I was worried about my boy playing coach-pitch this season for several reasons: being the youngest on the team and having not yet turned five-years old, not having played T-Ball last year, and the fact I hadn’t worked with him much on baseball until a few weeks ago. After watching him in the batter’s cage minutes before his first game, he only hit one out of 30 pitched balls. In a game, the batter only gets seven pitches. As he stepped up to the plate I was already composing my “father speech” which would be delivered in the hopes of cheering him up and making sure he held his head high after he swung and missed the seventh ball. Then he got a hit! He was excited. I was ecstatic.

We are currently three games into my son’s baseball career. He has six hits, 47 errors, and three tackles and I’ve never had more fun in my life.
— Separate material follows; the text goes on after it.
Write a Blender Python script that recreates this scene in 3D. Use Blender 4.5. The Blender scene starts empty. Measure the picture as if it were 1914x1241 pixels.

On July 20, 1969, I was eating popcorn and peanuts in Yankee Stadium watching a double header between the Yankees and the Washington Senators when an announcement was made, “America has just landed on the moon!” Everyone stood and cheered. The game was stopped and the national anthem was played. Until last Saturday, that was my most memorable baseball moment.

I am proud to say that, to me, America landing on the moon can’t hold a candle to Harrison getting his first base hit.

Please keep Darian Pierce, coach of the Piercon Dirtkickers, in your prayers. He needs all the help he can get.